■ Job ■
In the following material, identify every line holding the string "scene" and return it.

■ Data extract ■
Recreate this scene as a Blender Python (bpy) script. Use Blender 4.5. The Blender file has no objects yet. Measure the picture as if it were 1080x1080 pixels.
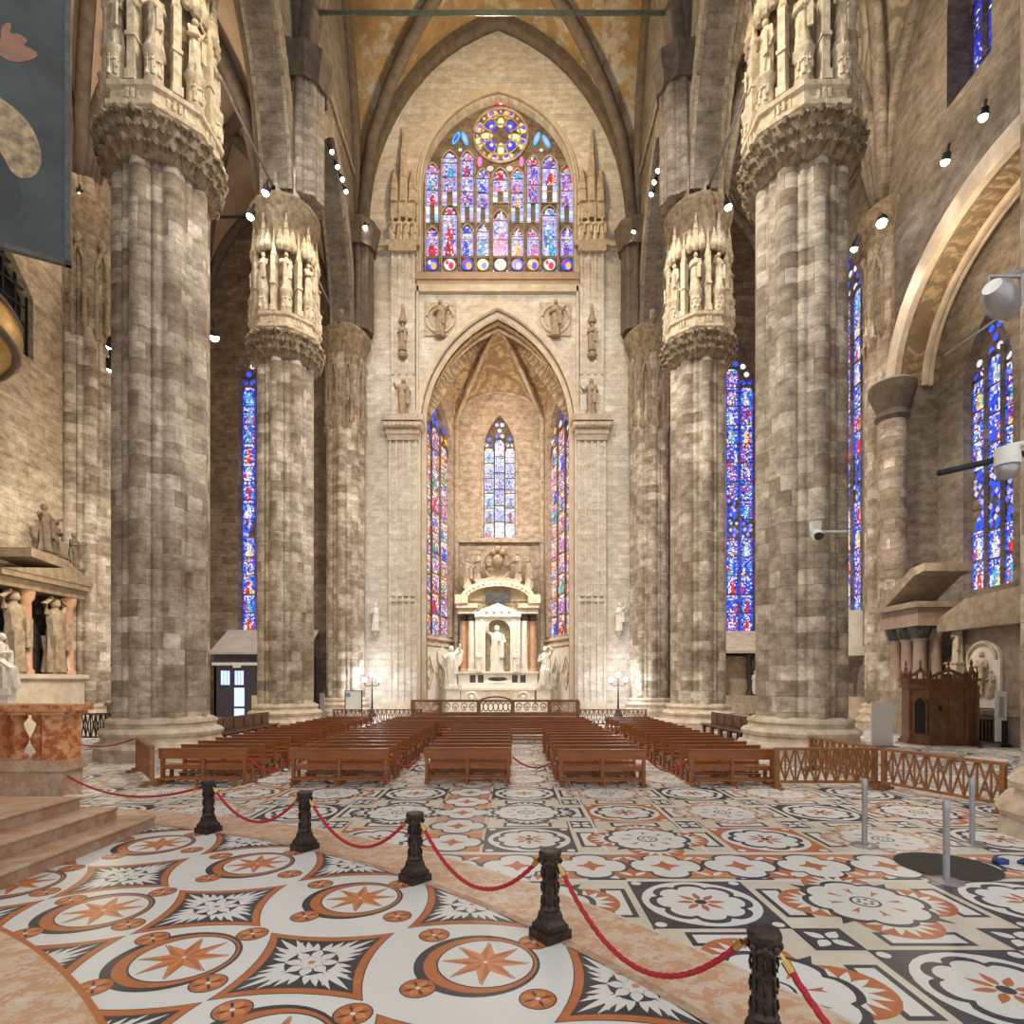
import bpy, math, random
from math import sin, cos, pi, hypot, atan2, radians, sqrt
from mathutils import Vector, Matrix
from mathutils.geometry import tessellate_polygon
R = random.Random(7)
COL = bpy.context.scene.collection
SC = bpy.context.scene
XL, XR, XC, WL, WR = -11.85, 9.75, -1.05, -22.6, 19.4
YE = 42.0
# ------------------------------------------------------------------ materials
def newmat(name):
    m = bpy.data.materials.new(name); m.use_nodes = True
    n = m.node_tree.nodes; l = m.node_tree.links
    b = n['Principled BSDF']
    return m, n, l, b
def inp(b, k, v):
    if k in b.inputs: b.inputs[k].default_value = v
def mixrgb(n, l, typ, fac, a, b):
    x = n.new('ShaderNodeMix'); x.data_type = 'RGBA'; x.blend_type = typ
    for s, v in ((x.inputs[0], fac), (x.inputs[6], a), (x.inputs[7], b)):
        if hasattr(v, 'is_linked'): l.new(v, s)
        elif isinstance(v, (int, float)): s.default_value = v
        else: s.default_value = (*v, 1) if len(v) == 3 else v
    return x.outputs[2]
def noise(n, l, vec, scale, detail=4, rough=.6):
    t = n.new('ShaderNodeTexNoise'); t.inputs['Scale'].default_value = scale
    t.inputs['Detail'].default_value = detail; t.inputs['Roughness'].default_value = rough
    if vec is not None: l.new(vec, t.inputs['Vector'])
    return t.outputs['Fac']
def ramp(n, l, fac, p0, p1, c0=(0, 0, 0), c1=(1, 1, 1)):
    r = n.new('ShaderNodeValToRGB'); e = r.color_ramp.elements
    e[0].position = p0; e[1].position = p1; e[0].color = (*c0, 1); e[1].color = (*c1, 1)
    l.new(fac, r.inputs[0]); return r.outputs[0]
def mapping(n, l, vec, sc):
    m = n.new('ShaderNodeMapping'); m.inputs['Scale'].default_value = sc; l.new(vec, m.inputs['Vector']); return m.outputs[0]
def bump(n, l, b, h, s, d=.02):
    x = n.new('ShaderNodeBump'); x.inputs['Strength'].default_value = s; x.inputs['Distance'].default_value = d
    l.new(h, x.inputs['Height']); l.new(x.outputs[0], b.inputs['Normal'])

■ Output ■
Recreate this scene as a Blender Python (bpy) script. Use Blender 4.5. The Blender file has no objects yet. Measure the picture as if it were 1080x1080 pixels.
COL = bpy.context.scene.collection
SC = bpy.context.scene